To add to @La_chica_gomela‘s point, in addition to thinking about the physical similarity of production a voiced and non-voiced pairs (like d/t or p/b), the issue you’re thinking about @tennesseejac is the distinction between aspirated and non-aspirated consonants (see aspiration).

In “good speech” (as dictated by edith skinner), one would “pronounce” the d in your sentence, but it would be non-aspirated. It’s similar to the way you pronounce the “k” sound in “markdown” versus “mark, it’s down”. The wikipedia article goes into when consonant should or shouldn’t be aspirated.
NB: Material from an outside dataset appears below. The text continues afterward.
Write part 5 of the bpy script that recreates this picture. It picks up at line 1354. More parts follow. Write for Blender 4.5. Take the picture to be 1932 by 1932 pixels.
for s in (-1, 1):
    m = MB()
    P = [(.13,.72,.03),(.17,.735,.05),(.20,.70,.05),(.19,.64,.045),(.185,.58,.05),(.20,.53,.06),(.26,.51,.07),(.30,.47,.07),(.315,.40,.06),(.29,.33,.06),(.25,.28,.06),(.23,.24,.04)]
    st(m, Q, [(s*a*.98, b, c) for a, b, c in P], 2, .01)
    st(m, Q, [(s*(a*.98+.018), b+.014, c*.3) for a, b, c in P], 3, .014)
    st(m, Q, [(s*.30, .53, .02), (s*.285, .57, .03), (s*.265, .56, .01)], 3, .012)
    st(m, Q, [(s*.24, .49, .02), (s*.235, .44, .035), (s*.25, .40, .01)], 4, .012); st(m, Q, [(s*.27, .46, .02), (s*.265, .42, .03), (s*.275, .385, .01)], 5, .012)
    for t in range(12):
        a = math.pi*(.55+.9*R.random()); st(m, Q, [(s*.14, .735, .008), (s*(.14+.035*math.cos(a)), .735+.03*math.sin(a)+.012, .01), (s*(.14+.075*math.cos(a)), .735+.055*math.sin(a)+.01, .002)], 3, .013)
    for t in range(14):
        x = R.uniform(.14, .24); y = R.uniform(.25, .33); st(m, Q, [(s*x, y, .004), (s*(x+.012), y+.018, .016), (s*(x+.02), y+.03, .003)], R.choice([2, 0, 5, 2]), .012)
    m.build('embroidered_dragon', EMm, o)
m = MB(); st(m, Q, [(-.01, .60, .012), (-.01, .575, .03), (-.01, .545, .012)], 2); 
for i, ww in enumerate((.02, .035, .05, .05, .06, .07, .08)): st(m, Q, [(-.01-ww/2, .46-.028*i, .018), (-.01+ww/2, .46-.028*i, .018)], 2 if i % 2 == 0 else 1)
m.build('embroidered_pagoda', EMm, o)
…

I spent three years learning when and when not to do this, all so I could talk like Brian Atene.

I’ll see if I can make a video to show you what I mean.

Strauss's avatar

Using the sample sentence:

I would pronounce the first as “youstoo” and the second as “used to”, that is I pronounce the “d”...unless I was conscientiously attempting to maintain a more formal pronunciation. I just noticed that I also have a different pronunciation for the “s” in the first instance. It is a hard /s/ as in strong. My pronunciation in the second, and most other instances of the word “used” is “yooz’d”.

tiffyandthewall's avatar

my ‘d’ and ‘t’ kind of blend together.

“yoosdtoo”
something like that

asmonet's avatar

@andrew: I’m dying to know why you did that.

La_chica_gomela's avatar

@asmonet, bet you 5 bucks it has to do with acting.

asmonet's avatar

Well, yeah. By why so long and so serious? I want specifics!

La_chica_gomela's avatar

me too! just sayin’ ;-)

andrew's avatar

@asmonet: 3 years of drama school to get an MFA and have people ask me why I “talk affected.”

asmonet's avatar

@andrew: Good reason. Love it.

toomuchcoffee911's avatar

Maggie used to have pancakes every morning, until she found out she was being used to get fat in order for the wolves to have a big anniversary dinner.

What it bolded I don’t pronounce the D; what it italicized I do pronounce it.